Meth COGS

In profession problem solving we looked at how careers craft thinking. Let’s add DEA agents.

In his podcast with Jocko Willink, Joe Piersante talks about his time working in Arizona and dealing with hundreds of meth labs. If I told you I was in 500 labs, Joe says, it would be an understatement. Meth was the drug of choice in Joe’s region and between the cost to create, the large rural area, and proximity with Mexico it was difficult to police.

“It was bad at first because there was so many,” Joe says. It was too easy. What “put a dent into it,” was the 2005 Combat Methamphetamine Epidemic Act, which restricted access to pseudoephedrine, a precursor chemical to meth.

The COGS increase changed the business model.

Later in his career and the episode Joe talks about his time in Afghanistan. “We would not go after the poppy farmers because they were made to grow the opium,” Joe said, “The Taliban came in and they had the biggest stick at the time. It was a case of ‘you’re going to grow this or you’re going to get killed.'”

There were no better incentives to offer this group of laborers. “We knew they weren’t reaping the benefits so we tried to find the people getting the money.”

A lotta problems are multi-dimensional. Think about the field of addiction, said David Nutt, it’s about the drug, the person, and the society. Each of those is a lever. Profession problem solving is too. How would an economist solve this? How would a marketer? How would a coder? Each leads to a different island in the archipelago of thought. DEA agents think a bit like business owners, and we can add this approach to the set.

I also learned what Smurfing is/was, a unique JTBD.

The economics of iPhone cases

I tried, and failed, to get a photo of this issue.

For Christmas my youngest daughter got an iPhone. It was BOGO when you add a line, so I got a new iPhone too.

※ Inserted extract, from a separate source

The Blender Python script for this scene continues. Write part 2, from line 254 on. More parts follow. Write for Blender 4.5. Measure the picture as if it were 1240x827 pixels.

For simplicity sake I ordered us Apple cases with the phones. And my case sucks. The silicon marigold iPhone 13 case is the worst I’ve ever owned.

But why?

Apple products are good. The computer I’m typing this on is an Apple product. If it’s read on a phone odds are one-in-three it’s an iPhone. Apple is one of the most valuable companies in the world – and has been for many years. What’s going on?

Well first, value is relative. If something is bad, it’s bad relative to what? My previous Smartish and Speck ($12 & $8 respectively) cases were more durable and provided prolonged protection on earlier inferior designed products. I think Apple cases are bad because they lack competition.

Apple, like Aldi, competes in a special way. Both are A+ companies and both compete outside the store. The goal is to get people inside, and if customers come in, they’ve got them. So Apple doesn’t convince me to buy the silicon marigold case rather than the leather case. No, Apple just wants me to buy Apple.

Aldi cereal is a visual example of this model, the boxes are bland (here in B&W) because they don’t have to grab the customer’s attention in the store. Contrast this with Walmart or Amazon where the competition is both inside and outside.

Smartish or Speck compete in the bedlam of Amazon. These cases have to throw sharp elbows in the arena of good, fast, and cheap. I found the Smartish case via a Wirecutter review, so it has to stand out as well. Ditto for Speck.

That said, I don’t know if the Apple case should even be good. Apple’s advantage is packaged hardware and software, not being best in class on accessories. Apple doesn’t sell a great phone case, instead the JTBD is ease and brand.